Partnership — From the Stone Age to Tri-Sector Ecosystems - Linda Keene Solomon


“Partnership” is a word that most of us use daily in both our professional and personal lives. Its application precedes even the creation of the actual word and dates back to the Stone Age when the survival instinct necessitated a need for mutually beneficial alliances. Today, the partnership covers a broad spectrum of uses, from describing a legal entity to representing an endearing term of companionship. Regardless of the context intended, “partnership” is associated with a form of “collaboration towards a shared goal(s).”

Beyond its everyday use, the partnership is gaining momentum as one of the leading approaches to tackling big, wicked problems. Today, and in the foreseeable future, partnerships that maximize the strengths of their members are driving unprecedented growth and innovation as well as positively impacting our global economy, society, and environment at–large.

No longer should we limit ourselves to only think of public-private–partnerships (also known as “P3s”) for solving today’s complex and evolving challenges! New and different partnerships are forming beyond boundaries that existed even a decade ago. Food banks, for example, are partnering with major grocery chains to introduce more nutritious food products into low-income communities and promote the new, healthier brands of grocery chains. Local governments are beginning to recognize that they can improve the quality of school meal programs and reduce program costs by joining food bank — grocery chain partnerships.

While the “tri-sector” partnership is not a new concept, it is still considered an innovative and, at times, disruptive approach to large-scale change. Tri–sector partnerships are formed when the public, for-profit business, and non-profit sectors join together to achieve mutual goals. These mutual “partnership” goals are becoming a priority as new ecosystems (a scientific term now being used to describe the environment in which organizations operate) are forming. Tri– Sector partnerships are essential to achieving the networks and overall connectedness necessary to realize big performance gains as well as mission achievement, and are therefore a rising and critical factor of successful ecosystems. Nonprofits, the newcomer to the “P3” relationship, are playing an increasingly important role in tri-sector partnerships as organizations are challenged with achieving value in new ways and areas.

Ecosystem value is shifting from an aspirational “north star” to a set of expected goals covering many different elements of wealth and value creation. Shareholders, boards, and other key stakeholders are beginning to demand that organizations deliver broader and larger-scale value as defined by an entire ecosystem. Economic value is certainly still a primary focus for corporate businesses, but social and environmental impacts are also incorporated into this new total value equation.

Today, in 2017, public sector institutions are faced with harnessing technology, personalization of customer services, and many other large–scale challenges in their missions to deliver public goods and services.
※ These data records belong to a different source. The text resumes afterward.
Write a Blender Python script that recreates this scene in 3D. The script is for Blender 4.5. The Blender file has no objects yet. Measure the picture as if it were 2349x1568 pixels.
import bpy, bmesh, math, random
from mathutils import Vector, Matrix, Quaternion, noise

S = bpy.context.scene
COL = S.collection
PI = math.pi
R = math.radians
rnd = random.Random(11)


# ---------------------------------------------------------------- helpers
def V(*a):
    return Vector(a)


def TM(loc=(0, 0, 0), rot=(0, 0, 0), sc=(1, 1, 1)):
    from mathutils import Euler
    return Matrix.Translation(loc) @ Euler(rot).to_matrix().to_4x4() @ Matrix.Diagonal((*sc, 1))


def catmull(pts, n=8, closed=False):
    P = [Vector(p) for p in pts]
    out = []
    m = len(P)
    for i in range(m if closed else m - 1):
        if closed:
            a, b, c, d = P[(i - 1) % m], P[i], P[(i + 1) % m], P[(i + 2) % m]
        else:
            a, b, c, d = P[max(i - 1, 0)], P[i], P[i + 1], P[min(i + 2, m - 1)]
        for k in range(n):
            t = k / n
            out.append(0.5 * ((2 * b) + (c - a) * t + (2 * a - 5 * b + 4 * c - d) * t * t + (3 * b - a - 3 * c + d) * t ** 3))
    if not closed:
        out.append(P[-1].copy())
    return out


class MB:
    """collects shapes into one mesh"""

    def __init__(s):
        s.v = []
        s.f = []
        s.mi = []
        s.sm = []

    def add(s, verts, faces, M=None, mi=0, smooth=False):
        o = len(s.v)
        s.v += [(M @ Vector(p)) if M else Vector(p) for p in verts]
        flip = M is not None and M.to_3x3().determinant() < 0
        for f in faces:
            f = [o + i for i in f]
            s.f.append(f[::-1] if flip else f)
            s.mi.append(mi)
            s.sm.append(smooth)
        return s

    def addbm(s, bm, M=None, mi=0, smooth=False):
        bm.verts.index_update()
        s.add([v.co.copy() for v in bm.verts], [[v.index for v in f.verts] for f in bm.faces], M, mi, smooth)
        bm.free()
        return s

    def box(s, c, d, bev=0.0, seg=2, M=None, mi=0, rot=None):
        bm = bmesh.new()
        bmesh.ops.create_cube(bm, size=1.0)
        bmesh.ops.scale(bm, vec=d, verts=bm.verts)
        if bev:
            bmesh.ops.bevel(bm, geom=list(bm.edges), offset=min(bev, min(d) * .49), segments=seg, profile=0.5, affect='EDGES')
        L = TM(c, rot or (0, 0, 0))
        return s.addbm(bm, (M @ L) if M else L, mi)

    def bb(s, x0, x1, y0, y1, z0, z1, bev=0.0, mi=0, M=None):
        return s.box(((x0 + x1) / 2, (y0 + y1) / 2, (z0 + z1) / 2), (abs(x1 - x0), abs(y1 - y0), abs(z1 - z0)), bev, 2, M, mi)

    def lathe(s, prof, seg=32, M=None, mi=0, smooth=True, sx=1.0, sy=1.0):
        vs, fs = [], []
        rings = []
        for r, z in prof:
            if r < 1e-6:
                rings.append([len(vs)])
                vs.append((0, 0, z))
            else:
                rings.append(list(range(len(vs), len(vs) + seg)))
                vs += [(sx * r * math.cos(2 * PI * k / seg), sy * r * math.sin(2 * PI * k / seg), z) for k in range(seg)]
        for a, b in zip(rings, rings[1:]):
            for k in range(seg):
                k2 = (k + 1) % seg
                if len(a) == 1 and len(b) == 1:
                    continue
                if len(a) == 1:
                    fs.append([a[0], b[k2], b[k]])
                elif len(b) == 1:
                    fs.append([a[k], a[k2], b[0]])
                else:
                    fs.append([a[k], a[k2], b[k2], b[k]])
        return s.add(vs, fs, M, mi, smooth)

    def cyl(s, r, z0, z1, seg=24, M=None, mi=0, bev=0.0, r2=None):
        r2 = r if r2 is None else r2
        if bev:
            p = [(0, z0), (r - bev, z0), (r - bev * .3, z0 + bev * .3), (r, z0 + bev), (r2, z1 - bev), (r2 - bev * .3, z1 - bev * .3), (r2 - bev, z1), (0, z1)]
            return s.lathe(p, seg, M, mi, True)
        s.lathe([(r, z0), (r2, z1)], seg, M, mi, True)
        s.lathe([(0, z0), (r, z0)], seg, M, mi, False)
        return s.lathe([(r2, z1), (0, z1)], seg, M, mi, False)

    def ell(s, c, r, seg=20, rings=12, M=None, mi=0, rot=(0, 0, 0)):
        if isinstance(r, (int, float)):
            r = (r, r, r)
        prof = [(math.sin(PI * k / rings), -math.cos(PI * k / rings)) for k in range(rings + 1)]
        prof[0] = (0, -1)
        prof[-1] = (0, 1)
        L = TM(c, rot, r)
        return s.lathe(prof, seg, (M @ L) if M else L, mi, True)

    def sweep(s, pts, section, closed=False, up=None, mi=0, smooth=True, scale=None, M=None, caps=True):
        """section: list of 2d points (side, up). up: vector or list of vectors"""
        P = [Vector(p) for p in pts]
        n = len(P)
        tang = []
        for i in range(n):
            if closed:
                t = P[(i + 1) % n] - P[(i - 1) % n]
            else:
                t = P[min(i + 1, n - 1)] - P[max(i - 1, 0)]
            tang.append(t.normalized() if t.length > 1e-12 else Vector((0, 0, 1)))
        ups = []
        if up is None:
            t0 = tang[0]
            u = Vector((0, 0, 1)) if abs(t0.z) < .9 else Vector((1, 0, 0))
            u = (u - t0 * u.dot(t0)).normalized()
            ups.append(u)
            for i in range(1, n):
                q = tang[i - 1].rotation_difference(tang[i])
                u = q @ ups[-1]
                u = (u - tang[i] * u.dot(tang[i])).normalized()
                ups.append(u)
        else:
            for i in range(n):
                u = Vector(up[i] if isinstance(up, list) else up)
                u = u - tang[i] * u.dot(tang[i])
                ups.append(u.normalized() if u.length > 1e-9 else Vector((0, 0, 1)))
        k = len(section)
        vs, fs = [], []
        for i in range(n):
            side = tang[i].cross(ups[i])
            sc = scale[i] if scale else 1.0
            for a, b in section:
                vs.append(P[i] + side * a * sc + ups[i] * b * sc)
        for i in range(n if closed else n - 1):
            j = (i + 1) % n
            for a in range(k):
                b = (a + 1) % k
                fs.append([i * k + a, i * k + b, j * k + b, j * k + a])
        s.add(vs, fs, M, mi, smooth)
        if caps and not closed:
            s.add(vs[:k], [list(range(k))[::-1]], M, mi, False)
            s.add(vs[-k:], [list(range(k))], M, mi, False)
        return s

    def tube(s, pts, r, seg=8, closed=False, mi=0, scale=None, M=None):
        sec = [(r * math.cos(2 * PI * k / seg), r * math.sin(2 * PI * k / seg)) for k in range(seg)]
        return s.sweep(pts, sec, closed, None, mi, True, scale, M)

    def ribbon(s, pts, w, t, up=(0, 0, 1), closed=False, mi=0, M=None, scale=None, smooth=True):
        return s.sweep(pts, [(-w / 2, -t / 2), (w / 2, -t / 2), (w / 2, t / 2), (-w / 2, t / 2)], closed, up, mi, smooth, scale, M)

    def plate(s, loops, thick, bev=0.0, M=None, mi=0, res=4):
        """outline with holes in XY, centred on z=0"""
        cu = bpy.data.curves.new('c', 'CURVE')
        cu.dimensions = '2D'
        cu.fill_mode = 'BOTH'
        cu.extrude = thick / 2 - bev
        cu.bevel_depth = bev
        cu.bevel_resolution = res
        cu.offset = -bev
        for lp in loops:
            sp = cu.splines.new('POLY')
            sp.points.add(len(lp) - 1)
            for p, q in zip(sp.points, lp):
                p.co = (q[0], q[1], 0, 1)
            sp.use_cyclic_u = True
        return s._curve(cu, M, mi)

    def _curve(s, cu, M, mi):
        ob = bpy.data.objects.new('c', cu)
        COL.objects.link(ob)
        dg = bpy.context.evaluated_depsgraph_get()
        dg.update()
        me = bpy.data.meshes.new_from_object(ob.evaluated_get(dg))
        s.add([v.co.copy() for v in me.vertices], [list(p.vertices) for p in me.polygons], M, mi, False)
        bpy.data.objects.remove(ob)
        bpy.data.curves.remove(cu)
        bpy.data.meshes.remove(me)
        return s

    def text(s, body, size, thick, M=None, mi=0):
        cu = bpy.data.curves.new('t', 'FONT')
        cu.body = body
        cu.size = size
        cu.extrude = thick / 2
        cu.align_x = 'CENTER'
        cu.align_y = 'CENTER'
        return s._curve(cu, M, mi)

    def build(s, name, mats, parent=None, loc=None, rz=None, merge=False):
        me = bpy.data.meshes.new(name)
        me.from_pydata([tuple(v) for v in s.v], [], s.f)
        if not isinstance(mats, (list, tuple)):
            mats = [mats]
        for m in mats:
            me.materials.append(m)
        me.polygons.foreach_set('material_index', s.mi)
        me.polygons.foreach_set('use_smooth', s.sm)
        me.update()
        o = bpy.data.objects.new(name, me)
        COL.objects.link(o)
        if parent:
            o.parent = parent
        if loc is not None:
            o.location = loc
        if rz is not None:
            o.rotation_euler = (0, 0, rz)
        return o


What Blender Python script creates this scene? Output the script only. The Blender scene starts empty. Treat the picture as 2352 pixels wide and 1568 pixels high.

Shareholders of for-profit businesses are demanding that bottom lines include not only superior financial performance but also measurable contributions in many other areas related to the social and environmental sectors. Nonprofits are expected to scale their mission impact beyond a local, modest contribution to larger-scale impact. Boundaries across these sectors continue to fade and the gap between the magnitude and complexity of challenges and coverage of anyone sector’s solutions creates both the need and desire for partnership across these three sectors through “tri-sector” partnerships.

Public, for-profit, and non–profit sectors have formed tri-sector partnerships to address many large-scale challenges and opportunities. For example, Fortune 50 Corporations have partnered with Non–Governmental Organizations (NGOs) and government institutions to deliver clean water to communities in need thereby bringing social, environmental, and even economic impact through newly established consumer product markets. Recognizing the importance of tri-sector leadership and partnering, Harvard Business Review published an article in 2013 describing “Why the World Needs Tri–Sector Leaders.” The article cites critical tri-sector leadership skills that are required by leaders of today and tomorrow. Not surprisingly, these skills support effective network and partnership formation.

In summary, “partnership” remains alive and well as an important, mainstream concept. In fact, the partnership has evolved over time in much the same way as many other aspects of our society and environment. During the stone age, it was a concept used for survival. Today, it is being used across sectors and ecosystems to harness capability, innovation, networks, infrastructure, and more. Throughout the next decade, tri-sector partnership will without a doubt become a strategy employed by many organizations and other ecosystem stakeholders to address the large–scale challenges and opportunities increasingly faced during the unfolding 21st century.